--- Information provided ---
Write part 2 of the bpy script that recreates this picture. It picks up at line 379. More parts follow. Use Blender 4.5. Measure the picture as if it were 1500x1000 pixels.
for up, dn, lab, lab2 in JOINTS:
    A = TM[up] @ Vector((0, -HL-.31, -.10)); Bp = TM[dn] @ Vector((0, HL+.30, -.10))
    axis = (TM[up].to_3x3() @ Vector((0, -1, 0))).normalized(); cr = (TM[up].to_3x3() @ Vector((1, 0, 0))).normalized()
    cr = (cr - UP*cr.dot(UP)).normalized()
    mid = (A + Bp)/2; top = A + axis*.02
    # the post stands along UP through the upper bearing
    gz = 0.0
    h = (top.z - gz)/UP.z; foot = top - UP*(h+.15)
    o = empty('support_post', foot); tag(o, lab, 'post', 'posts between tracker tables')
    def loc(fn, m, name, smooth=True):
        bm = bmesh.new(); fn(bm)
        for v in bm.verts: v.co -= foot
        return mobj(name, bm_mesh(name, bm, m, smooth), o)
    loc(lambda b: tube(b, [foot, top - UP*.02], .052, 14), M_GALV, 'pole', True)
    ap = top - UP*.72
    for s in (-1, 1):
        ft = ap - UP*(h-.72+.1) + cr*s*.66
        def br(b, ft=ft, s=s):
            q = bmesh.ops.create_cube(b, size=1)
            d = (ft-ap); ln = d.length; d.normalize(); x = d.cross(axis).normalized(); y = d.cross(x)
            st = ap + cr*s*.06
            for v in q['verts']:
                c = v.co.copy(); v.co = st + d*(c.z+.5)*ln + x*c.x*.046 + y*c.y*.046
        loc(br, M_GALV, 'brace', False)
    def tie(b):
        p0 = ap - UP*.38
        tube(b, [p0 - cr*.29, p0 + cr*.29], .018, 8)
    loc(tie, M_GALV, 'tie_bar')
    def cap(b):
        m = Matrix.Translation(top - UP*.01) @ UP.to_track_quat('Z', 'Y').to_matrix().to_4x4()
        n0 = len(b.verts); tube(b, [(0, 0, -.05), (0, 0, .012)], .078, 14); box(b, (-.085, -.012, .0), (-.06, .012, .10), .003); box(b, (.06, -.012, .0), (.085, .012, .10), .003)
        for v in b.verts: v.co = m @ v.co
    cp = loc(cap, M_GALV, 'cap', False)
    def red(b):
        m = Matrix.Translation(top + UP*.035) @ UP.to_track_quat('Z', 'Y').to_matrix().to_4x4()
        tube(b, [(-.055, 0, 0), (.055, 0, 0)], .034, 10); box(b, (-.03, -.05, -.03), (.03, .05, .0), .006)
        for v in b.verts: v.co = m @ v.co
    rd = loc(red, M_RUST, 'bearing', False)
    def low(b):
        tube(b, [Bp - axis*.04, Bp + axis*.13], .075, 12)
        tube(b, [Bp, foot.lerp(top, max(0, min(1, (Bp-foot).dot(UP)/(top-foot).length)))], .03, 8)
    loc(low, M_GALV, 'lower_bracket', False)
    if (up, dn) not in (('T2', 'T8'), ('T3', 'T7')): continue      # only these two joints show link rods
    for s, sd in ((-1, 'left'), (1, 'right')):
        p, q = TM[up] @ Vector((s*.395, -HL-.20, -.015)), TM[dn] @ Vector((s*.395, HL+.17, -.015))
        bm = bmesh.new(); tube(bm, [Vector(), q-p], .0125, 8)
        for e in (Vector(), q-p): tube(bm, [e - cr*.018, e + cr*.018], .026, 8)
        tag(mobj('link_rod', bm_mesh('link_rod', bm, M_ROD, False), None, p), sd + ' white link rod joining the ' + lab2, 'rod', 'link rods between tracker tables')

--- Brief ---
Retype the data exactly as given.

--- Solution to this task ---
Write part 2 of the bpy script that recreates this picture. It picks up at line 379. More parts follow. Use Blender 4.5. Measure the picture as if it were 1500x1000 pixels.
for up, dn, lab, lab2 in JOINTS:
    A = TM[up] @ Vector((0, -HL-.31, -.10)); Bp = TM[dn] @ Vector((0, HL+.30, -.10))
    axis = (TM[up].to_3x3() @ Vector((0, -1, 0))).normalized(); cr = (TM[up].to_3x3() @ Vector((1, 0, 0))).normalized()
    cr = (cr - UP*cr.dot(UP)).normalized()
    mid = (A + Bp)/2; top = A + axis*.02
    # the post stands along UP through the upper bearing
    gz = 0.0
    h = (top.z - gz)/UP.z; foot = top - UP*(h+.15)
    o = empty('support_post', foot); tag(o, lab, 'post', 'posts between tracker tables')
    def loc(fn, m, name, smooth=True):
        bm = bmesh.new(); fn(bm)
        for v in bm.verts: v.co -= foot
        return mobj(name, bm_mesh(name, bm, m, smooth), o)
    loc(lambda b: tube(b, [foot, top - UP*.02], .052, 14), M_GALV, 'pole', True)
    ap = top - UP*.72
    for s in (-1, 1):
        ft = ap - UP*(h-.72+.1) + cr*s*.66
        def br(b, ft=ft, s=s):
            q = bmesh.ops.create_cube(b, size=1)
            d = (ft-ap); ln = d.length; d.normalize(); x = d.cross(axis).normalized(); y = d.cross(x)
            st = ap + cr*s*.06
            for v in q['verts']:
                c = v.co.copy(); v.co = st + d*(c.z+.5)*ln + x*c.x*.046 + y*c.y*.046
        loc(br, M_GALV, 'brace', False)
    def tie(b):
        p0 = ap - UP*.38
        tube(b, [p0 - cr*.29, p0 + cr*.29], .018, 8)
    loc(tie, M_GALV, 'tie_bar')
    def cap(b):
        m = Matrix.Translation(top - UP*.01) @ UP.to_track_quat('Z', 'Y').to_matrix().to_4x4()
        n0 = len(b.verts); tube(b, [(0, 0, -.05), (0, 0, .012)], .078, 14); box(b, (-.085, -.012, .0), (-.06, .012, .10), .003); box(b, (.06, -.012, .0), (.085, .012, .10), .003)
        for v in b.verts: v.co = m @ v.co
    cp = loc(cap, M_GALV, 'cap', False)
    def red(b):
        m = Matrix.Translation(top + UP*.035) @ UP.to_track_quat('Z', 'Y').to_matrix().to_4x4()
        tube(b, [(-.055, 0, 0), (.055, 0, 0)], .034, 10); box(b, (-.03, -.05, -.03), (.03, .05, .0), .006)
        for v in b.verts: v.co = m @ v.co
    rd = loc(red, M_RUST, 'bearing', False)
    def low(b):
        tube(b, [Bp - axis*.04, Bp + axis*.13], .075, 12)
        tube(b, [Bp, foot.lerp(top, max(0, min(1, (Bp-foot).dot(UP)/(top-foot).length)))], .03, 8)
    loc(low, M_GALV, 'lower_bracket', False)
    if (up, dn) not in (('T2', 'T8'), ('T3', 'T7')): continue      # only these two joints show link rods
    for s, sd in ((-1, 'left'), (1, 'right')):
        p, q = TM[up] @ Vector((s*.395, -HL-.20, -.015)), TM[dn] @ Vector((s*.395, HL+.17, -.015))
        bm = bmesh.new(); tube(bm, [Vector(), q-p], .0125, 8)
        for e in (Vector(), q-p): tube(bm, [e - cr*.018, e + cr*.018], .026, 8)
        tag(mobj('link_rod', bm_mesh('link_rod', bm, M_ROD, False), None, p), sd + ' white link rod joining the ' + lab2, 'rod', 'link rods between tracker tables')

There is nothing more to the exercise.